Actually 'capital' is a word, and as I understand it- a word applied to a stock of things that are useful.

However I take your point. If stone is useful only for building castles, then what use are castles in a world without feudalism... can stone be called capital in a world like that? Probably not until someone figures out other useful things that can be done with stone.
 
This is the danger of podcasts - read books instead!

wtf:confused:

Well if this was aimed at me Mr Apron, then I can assure you that I do read books, I also listen to podcasts, enjoy films and documentaries and music, long walks and romantic weekends with my significant other and cooked meals both in restaurants and at home. Whatever all this has to do with the price of rice (or indeed this conversation) in your mind I'll just have to accept as a mystery that may never be solved.
 
What does that sentence actually mean?

Well, there's the obvious Marxist interpretation of what that might mean...

edit: saw the reference to Marx above and thought I'd best clarify - I took Phil's comment to mean that he is talking about the alienated value of human labour.
 
Well, there's the obvious Marxist interpretation of what that might mean...

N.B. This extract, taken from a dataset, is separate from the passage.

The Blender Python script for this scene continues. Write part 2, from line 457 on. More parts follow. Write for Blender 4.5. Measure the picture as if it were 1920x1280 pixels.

edit: saw the reference to Marx above and thought I'd best clarify - I took Phil's comment to mean that he is talking about the alienated value of human labour.

What would that be?
 
sorry - I meant capital as a signifire of the alienated value of human labour

I think phil means something more than that. At least that's what I gather from things he's said in the past. Abstract labour maybe, a symbol of life though? It seems a rather esoteric statement.
 
<snip>Abstract labour maybe, a symbol of life though? It seems a rather esoteric statement.
More or less the one resource all of us have (to some extent) and which is exchanged for goods and services every day.
 
Yes, hereafter i will refer to it as the e-word.